--- start DATA LISTING ---
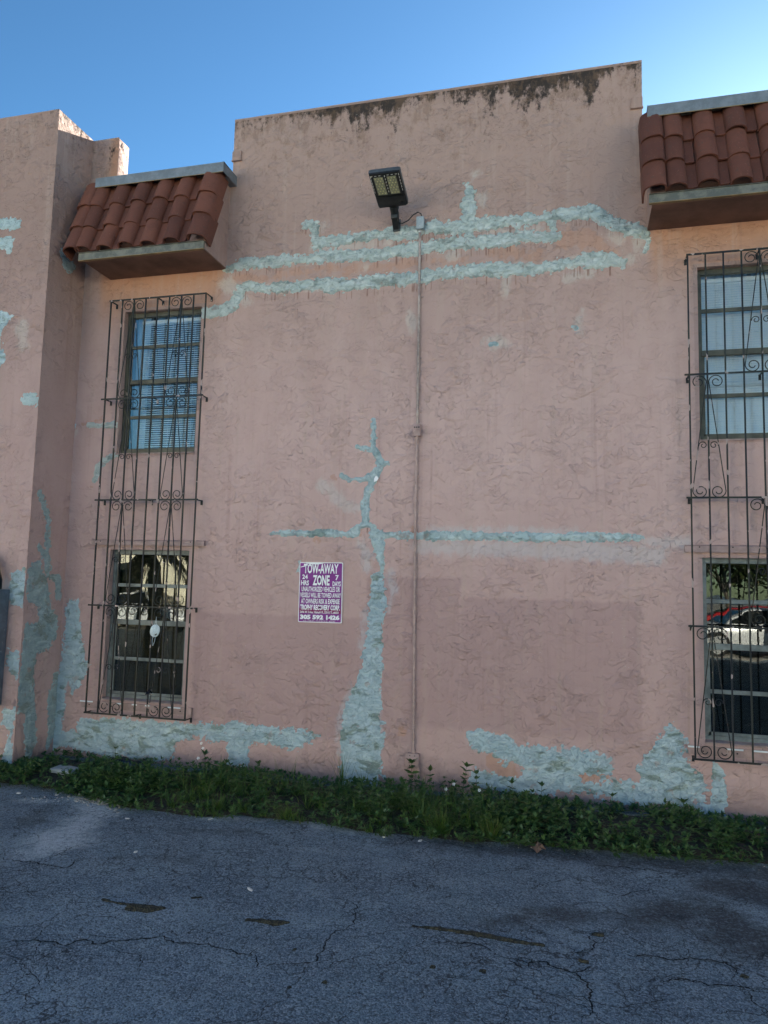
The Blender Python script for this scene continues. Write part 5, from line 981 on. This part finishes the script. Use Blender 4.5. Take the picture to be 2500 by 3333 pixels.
b2=thing('bounce_block','pale block added out of view at right to bounce light onto the wall','building',(34,-21,0)); MB().box(-22,22,-8,0,0,7.0).obj('wall',MAT['cream'],b2); MB().box(-22.2,22.2,-8.2,.3,7.01,7.3).obj('roof',MAT['roofw'],b2)  # unseen block, added only to bounce sunlight onto the shaded wall
for i in range(10):
    for z in (1.0,4.2): MB().box(-20.5+i*4.4,-19.1+i*4.4,.002,.05,z,z+1.5).obj('window',MAT['car_glass'],b2)
# trees: trunk + crown of real leaves
MAT['bark']=simple('bark',(.10,.085,.065),.9,0,.3,6,.02,8); MAT['tleaf']=leafmat('tree_leaf',(.03,.05,.015),(.06,.09,.025),(.10,.12,.04)); MAT['palm']=leafmat('palm_frond',(.05,.065,.02),(.10,.12,.035),(.22,.17,.06))
def tree(x,y,h,rad,seed,label):
    g=np.random.default_rng(seed); t=thing('shade_tree',label,'tree',(x,y,0),'trees across the lot'); m=MB(); m.tube([(0,0,0),(.1,.05,h*.25),(.0,.1,h*.5),(.1,0,h*.8)],[.28,.22,.16,.05],8)
    cl=[]
    for i in range(14):
        a=g.random()*6.28; e=g.uniform(.1,1.2); r=rad*g.uniform(.45,1); c=(r*math.cos(a)*math.cos(e),r*math.sin(a)*math.cos(e),h*.55+r*math.sin(e)*.9); cl.append(c); m.tube([(0,.05,h*g.uniform(.3,.5)),(c[0]*.5,c[1]*.5,(c[2]+h*.4)/2),c],[.09,.06,.02],5)
    m.obj('trunk',MAT['bark'],t,True); n=2600; ci=g.integers(0,len(cl),n); pos=np.array(cl)[ci]+g.normal(0,rad*.22,(n,3)); link('crown',leaves(pos,g.random(n)*6.28,g.normal(0,.5,n),g.normal(0,.6,n),g.uniform(.2,.42,n),np.full(n,1.5),g.random(n),'crown',MAT['tleaf']),t)
for i,(x,y,h,r) in enumerate([(-30,-34,9,4),(-22,-31,8,3.6),(-14,-33,9.5,4.2),(-37,-33,8,4),(-3,-38,8,3.5),(16,-36,7,3.2),(24,-42,9,4.4),(5,-52,8,4),(9.5,-46,5.5,3.0),(14,-50,6,3.4)]): tree(x,y,h,r,i,['tallest','second','third','far left','middle','right','far right','most distant','small','second small'][i]+' round crowned tree across the lot, only mirrored in the glass')
def palm(x,y,h,seed,label):
    g=np.random.default_rng(seed); t=thing('palm_tree',label,'palm',(x,y,0),'palms across the lot'); MB().tube([(0,0,0),(.05,0,h*.5),(0,.05,h)],[.17,.13,.12],10).obj('trunk',MAT['bark'],t,True)
    pos=[];az=[];el=[];ln=[]
    for f_ in range(26):
        a=g.random()*6.28; e0=g.uniform(-.9,1.1); L=g.uniform(1.1,1.7)
        for s in range(26):
            q=(s+1)/26; r=L*q*math.cos(e0*(1-.5*q)); z=L*(q*math.sin(e0)-.55*q*q); 
            for sd in (-1,1): pos.append((r*math.cos(a),r*math.sin(a),h+z)); az.append(a+sd*.75); el.append(e0-.6*q-.35); ln.append(.45*(1.1-q*.7))
    n=len(pos); link('fronds',leaves(np.array(pos),np.array(az),np.array(el),g.normal(0,.3,n),np.array(ln),np.full(n,.22),g.random(n),'fronds',MAT['palm']),t)
palm(-9.8,-8.6,2.9,1,'low palm mirrored at the left of the lower left window'); palm(-13.5,-12.0,3.6,2,'palm mirrored in the top of the lower left window'); palm(6.2,-15.5,4.0,3,'palm mirrored in the lower right window'); palm(12,-24,6.5,4,'far palm mirrored in the lower right window')
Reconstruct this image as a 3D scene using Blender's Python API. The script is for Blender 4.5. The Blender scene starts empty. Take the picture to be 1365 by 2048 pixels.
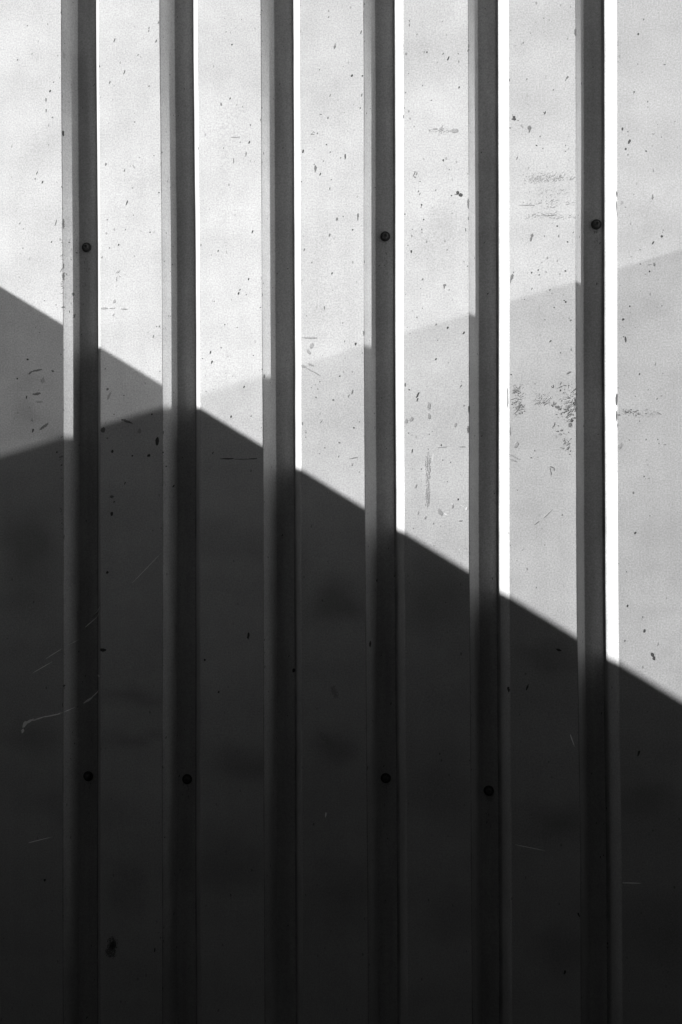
import bpy, bmesh, math, random
from mathutils import Vector, Matrix, noise

S = bpy.context.scene
C = S.collection
R = math.radians

# ------------------------------------------------------------------ camera
F_PX, CX = 1816.66, 682.5
YAW, PITCH, ROLL = -0.08937, 0.00149, -0.00337
cd = bpy.data.cameras.new('camera')
cam = bpy.data.objects.new('camera', cd); C.objects.link(cam)
fw = Vector((math.sin(YAW) * math.cos(PITCH), math.cos(YAW) * math.cos(PITCH), math.sin(PITCH)))
rt = Vector((math.cos(YAW), -math.sin(YAW), 0)); up = rt.cross(fw)
r2 = rt * math.cos(ROLL) + up * math.sin(ROLL); u2 = -rt * math.sin(ROLL) + up * math.cos(ROLL)
M = Matrix((r2, u2, -fw)).transposed().to_4x4()
M.translation = Vector((0.56715, -1.39573, -0.00077))
cam.matrix_world = M
cd.sensor_fit = 'VERTICAL'; cd.sensor_height = 24.0; cd.lens = 24.0 * F_PX / 2048
cd.clip_start = 0.02; cd.clip_end = 3000
S.camera = cam

# ------------------------------------------------------------------ sky and sun
SUN_TRAVEL = Vector((2.0, 1.0, -1.36)).normalized()
to_sun = -SUN_TRAVEL
w = bpy.data.worlds.new('World'); S.world = w; w.use_nodes = True
nt = w.node_tree; nt.nodes.clear()
sky = nt.nodes.new('ShaderNodeTexSky'); sky.sky_type = 'NISHITA'; sky.sun_disc = False
sky.sun_elevation = math.asin(to_sun.z); sky.sun_rotation = math.atan2(to_sun.x, to_sun.y) % (2 * math.pi)
bw = nt.nodes.new('ShaderNodeRGBToBW')
bg = nt.nodes.new('ShaderNodeBackground'); bg.inputs['Strength'].default_value = SKY = 0.045
wo = nt.nodes.new('ShaderNodeOutputWorld')
nt.links.new(sky.outputs[0], bw.inputs[0]); nt.links.new(bw.outputs[0], bg.inputs[0]); nt.links.new(bg.outputs[0], wo.inputs[0])

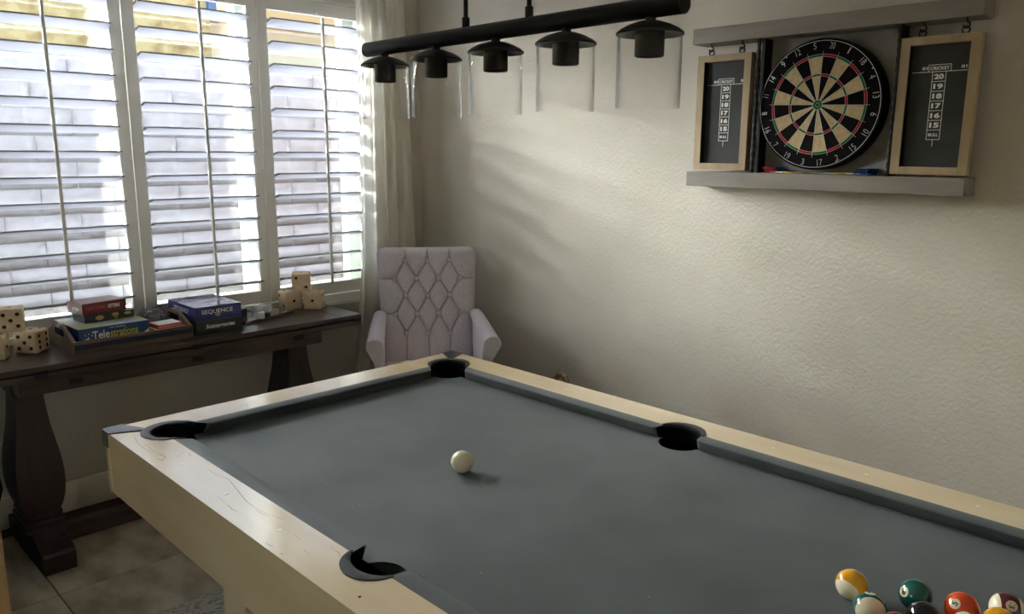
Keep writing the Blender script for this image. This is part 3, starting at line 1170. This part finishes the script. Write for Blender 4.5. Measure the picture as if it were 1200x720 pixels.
# darts on the lower shelf
FLI = {'red': mat('red_flight', rgb(150, 44, 52), .5), 'blue': mat('blue_flight', rgb(36, 62, 120), .5)}
BRASS = mat('brass_barrel', rgb(196, 160, 84), .35, metal=.8)


def dart(tail, head, col, label):
    tail, head = Vector(tail), Vector(head)
    t = thing('dart', label, 'dart', tail, math.atan2(head.y - tail.y, head.x - tail.x), 'darts lying on the lower shelf')
    L_ = .15
    part('barrel', MB().lathe([(.002, .07), (.0034, .075), (.0034, .118), (.0018, .122)], 12, axis='x', cz=.0042), BRASS, t, True)
    part('point', MB().lathe([(.0011, .12), (.0011, .145), (.0002, .15)], 8, axis='x', cz=.0042), M['wire'], t, True)
    part('shaft', MB().lathe([(.0022, .02), (.0022, .072)], 10, axis='x', cz=.0042), M['ink_white'], t, True)
    mb = MB()
    for a in (PI / 4, 3 * PI / 4, -PI / 4, -3 * PI / 4):
        dy, dz = math.cos(a), max(math.sin(a), -.15)
        pts = [(0, 0, .0042), (0, dy * .026, .0042 + dz * .026), (.030, dy * .026, .0042 + dz * .026), (.046, 0, .0042)]
        tt = .0004
        mb.raw([(x, y - tt, z) for x, y, z in pts] + [(x, y + tt, z) for x, y, z in pts], [(0, 1, 2, 3), (4, 5, 6, 7), (0, 1, 5, 4), (1, 2, 6, 5), (2, 3, 7, 6)])
    part('flight', mb, FLI[col], t)


SZ = 1.4682
dart((.690, .985, SZ), (.84, .977, SZ), 'red', 'red flighted dart furthest left on the lower shelf')
dart((.712, .956, SZ), (.86, .944, SZ), 'red', 'red flighted dart second from left on the lower shelf')
dart((.742, .992, SZ), (.90, .995, SZ), 'blue', 'blue flighted dart beside the red ones on the shelf')
dart((1.085, .950, SZ), (.93, .944, SZ), 'blue', 'blue flighted dart nearest the front at the shelf right')
dart((1.108, .985, SZ), (.95, .968, SZ), 'blue', 'blue flighted dart near the right twisted rod')

# ------------------------------------------------------------------ armchair
lat = Vector((math.sin(math.radians(141)), -math.cos(math.radians(141)), 0))
nrm = Vector((math.cos(math.radians(141)), math.sin(math.radians(141)), 0))
cpos = Vector((CAM.x, CAM.y, 0)) + nrm * 3.8 + lat * (-.020)
chair = thing('armchair', 'grey linen armchair with button tufted back in the corner', 'armchair', cpos, math.radians(53.3))
# lateral values below are measured about the view axis; c0 re-centres them
row3, row4 = [-.1125, 0, .1125], [-.166, -.055, .055, .166]
btn = []
for zz, row in ((.992, row3), (.900, row4), (.817, row3), (.727, row4), (.630, row3)):
    for x in row:
        btn.append((x, zz))
segs = []
for i, (x, z) in enumerate(btn):
    for (x2, z2) in btn[i + 1:]:
        if .04 < z - z2 < .13 and abs(x - x2) < .09:
            segs.append((x, z, x2, z2))
for x in row3:
    segs.append((x, .992, x, 1.06))
    segs.append((x, .630, x, .44))
for zz in (.900, .727):
    segs.append((-.166, zz, -.27, zz - .004))
    segs.append((.166, zz, .27, zz - .004))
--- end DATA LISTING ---
-- DIRECTIVE --
Exactly the lines from the one holding "Keep writing the" through the one holding "BRASS = mat('brass_barrel', rgb(196, 160, 84), .35, metal=.8)" should be printed, ends included.

-- SOLUTION FOR THIS TASK --
Keep writing the Blender script for this image. This is part 3, starting at line 1170. This part finishes the script. Write for Blender 4.5. Measure the picture as if it were 1200x720 pixels.
# darts on the lower shelf
FLI = {'red': mat('red_flight', rgb(150, 44, 52), .5), 'blue': mat('blue_flight', rgb(36, 62, 120), .5)}
BRASS = mat('brass_barrel', rgb(196, 160, 84), .35, metal=.8)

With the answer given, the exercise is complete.